Commence alors la troisième partie de United Red Army, consacrée à l'épisode célèbre de l'assaut du chalet d'Asama en février 1972 occupé par cinq militants ayant participé et survécu au massacre. Autre séquence historique largement médiatisée afin de dissuader la jeunesse devant les postes de télévision de suivre l'exemple de l'Armée Rouge. L'intelligence de Wakamatsu réside dans son refus d'utiliser les bandes d'archives disponibles, préférant ainsi montrer le contrechamp (l'intérieur du chalet) invisible d'un champ largement dominé par la vision médiatique consensuelle.
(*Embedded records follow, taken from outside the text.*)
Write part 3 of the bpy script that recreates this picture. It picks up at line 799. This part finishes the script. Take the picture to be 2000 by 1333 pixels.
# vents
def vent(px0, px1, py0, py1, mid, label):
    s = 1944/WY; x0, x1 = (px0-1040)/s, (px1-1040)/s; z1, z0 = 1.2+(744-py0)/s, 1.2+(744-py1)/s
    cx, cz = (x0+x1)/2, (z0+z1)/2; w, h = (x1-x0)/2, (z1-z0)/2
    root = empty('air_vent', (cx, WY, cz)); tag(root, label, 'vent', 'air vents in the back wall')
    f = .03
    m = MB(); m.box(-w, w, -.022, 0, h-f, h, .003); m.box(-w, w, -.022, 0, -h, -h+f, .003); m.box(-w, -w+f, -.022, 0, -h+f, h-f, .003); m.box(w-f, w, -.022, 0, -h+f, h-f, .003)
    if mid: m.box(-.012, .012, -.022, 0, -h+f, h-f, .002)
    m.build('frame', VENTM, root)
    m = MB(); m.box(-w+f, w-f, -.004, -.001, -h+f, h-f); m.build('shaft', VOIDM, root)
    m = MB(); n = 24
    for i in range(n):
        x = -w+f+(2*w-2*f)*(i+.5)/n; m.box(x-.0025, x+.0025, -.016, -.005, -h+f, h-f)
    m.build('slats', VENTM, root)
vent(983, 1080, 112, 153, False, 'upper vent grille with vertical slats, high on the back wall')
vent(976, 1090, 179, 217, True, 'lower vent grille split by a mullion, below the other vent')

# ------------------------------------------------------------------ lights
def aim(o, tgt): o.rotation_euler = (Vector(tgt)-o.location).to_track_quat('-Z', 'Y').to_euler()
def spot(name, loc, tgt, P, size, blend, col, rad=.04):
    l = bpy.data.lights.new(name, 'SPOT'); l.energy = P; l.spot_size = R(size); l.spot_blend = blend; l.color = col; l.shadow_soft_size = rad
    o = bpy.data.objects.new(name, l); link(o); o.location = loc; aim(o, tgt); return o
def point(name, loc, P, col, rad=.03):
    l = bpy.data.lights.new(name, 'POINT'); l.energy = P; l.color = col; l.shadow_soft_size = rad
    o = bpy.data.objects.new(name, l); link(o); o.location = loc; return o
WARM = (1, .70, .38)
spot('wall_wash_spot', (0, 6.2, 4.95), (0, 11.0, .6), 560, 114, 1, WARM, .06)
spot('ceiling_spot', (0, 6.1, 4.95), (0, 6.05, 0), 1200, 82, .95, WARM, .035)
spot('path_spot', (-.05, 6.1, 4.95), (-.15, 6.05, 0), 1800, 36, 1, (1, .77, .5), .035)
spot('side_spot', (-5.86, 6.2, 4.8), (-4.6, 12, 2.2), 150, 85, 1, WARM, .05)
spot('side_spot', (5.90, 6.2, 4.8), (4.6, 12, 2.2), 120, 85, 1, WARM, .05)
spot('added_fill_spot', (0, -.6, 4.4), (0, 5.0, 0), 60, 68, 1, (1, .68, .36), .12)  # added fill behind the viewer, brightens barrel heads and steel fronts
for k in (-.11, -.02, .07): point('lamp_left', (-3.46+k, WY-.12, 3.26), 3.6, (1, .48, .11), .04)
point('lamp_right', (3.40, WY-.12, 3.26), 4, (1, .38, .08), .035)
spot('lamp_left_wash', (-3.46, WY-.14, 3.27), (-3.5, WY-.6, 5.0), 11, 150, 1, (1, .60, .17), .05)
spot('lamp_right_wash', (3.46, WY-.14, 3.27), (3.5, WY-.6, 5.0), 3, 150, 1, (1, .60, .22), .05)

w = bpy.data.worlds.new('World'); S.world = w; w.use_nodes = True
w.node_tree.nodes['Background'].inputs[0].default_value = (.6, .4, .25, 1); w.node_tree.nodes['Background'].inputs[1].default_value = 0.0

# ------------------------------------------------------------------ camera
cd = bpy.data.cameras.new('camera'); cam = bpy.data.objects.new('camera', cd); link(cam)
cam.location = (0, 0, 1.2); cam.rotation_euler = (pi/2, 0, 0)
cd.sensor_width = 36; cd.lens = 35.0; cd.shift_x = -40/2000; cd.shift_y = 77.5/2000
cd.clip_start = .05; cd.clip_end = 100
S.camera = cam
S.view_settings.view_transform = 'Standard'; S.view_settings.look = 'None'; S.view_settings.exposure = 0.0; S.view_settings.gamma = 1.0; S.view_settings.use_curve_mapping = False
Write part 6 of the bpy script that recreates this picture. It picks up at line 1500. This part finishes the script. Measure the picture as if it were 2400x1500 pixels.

Le chalet ravagé, qui se trouve être celui du cinéaste lui-même, manifeste que, au-delà des errements théoriques du groupe qui a cru renouer avec Blanqui et en fait a reconstitué à son échelle le monstre des purges staliniennes, la brutalité policière parachève le projet étatique d'éradication de toute manifestation communiste, au-delà des impasses de l'Armée Rouge. 2 tonnes d’eau et plus de 3000 bombes (fumigènes, éclairantes et lacrymogènes) auront été déversées sur la tête des cinq militants, sans pour autant refroidir leur énergie, même au moment de leur arrestation. Sur le plan musical, Jim O'Rourke renoue avec le rock du premier mouvement, mais un rock moins saturé, plus mélodique et épuré, plus apaisé aussi. A l’image, les couleurs auront progressivement fait retour, comme si l’histoire elle-même retrouvait des couleurs par rapport à une séquence historique longtemps invisible et obscure. Pour finir, Wakamatsu montre comment la disparition de l’Armée Rouge Unie s’est réalisée parallèlement au renforcement de sa branche internationale, l’Armée Rouge Japonaise (ARJ) dirigée par Fusako Shigenobu (amie de Mekio Toyama) et responsable d’un certain nombre d’attentats terroristes, jusqu’à sa dissolution en 2006, 6 ans après l’arrestation de cette dernière.

 

Trois temps dialectiques : la chronique des années de braise étudiante scandée par des images d'archives ; le repli sans dehors de l'Armée Rouge s'autodétruisant par la pratique nihiliste de l'autocritique et confinant au film d'horreur ; l'attaque du chalet d'Asama filmée du point de vue anti-médiatique (c'est-à-dire du dedans, quand le dehors à cette époque était surdéterminé par le filtre optique télévisuel) et dans une approche épique rappelant les westerns du type Fort Alamo et Rio Bravo (ou leur reprise sous la forme de film d’épouvante tels Night of the Living Dead en 1968 de George Romero et Assaut en 1976 de John Carpenter). Voilà comment est constitué United Red Army qui déploie son geste esthétique tel un chant épique adressé à une jeunesse cramée, à une génération perdue et méconnue qui a moins défiguré l'idée communiste qu'elle s'est elle-même défigurée pour en entretenir l'idée. Jusqu’à la folie et la mort, entre massacres, suicides (celui du leader emprisonné de l’ARU, Mori, en 1973, comprenant l’horreur à laquelle il a participé), et incarcérations à vie (et l’attente toujours pour certains anciens militants dans le couloir de la mort). Ce qui ainsi s'expose dans son exemplarité négative, ce sont les tendances régressives auxquelles n'échappent pas ces produits structurellement historiques d’une civilisation marquée par les disciplines étatique, familiale, patriarcale et capitaliste, et que sont les groupes politiques révolutionnaires, malgré leur désir profond et authentique de rupture.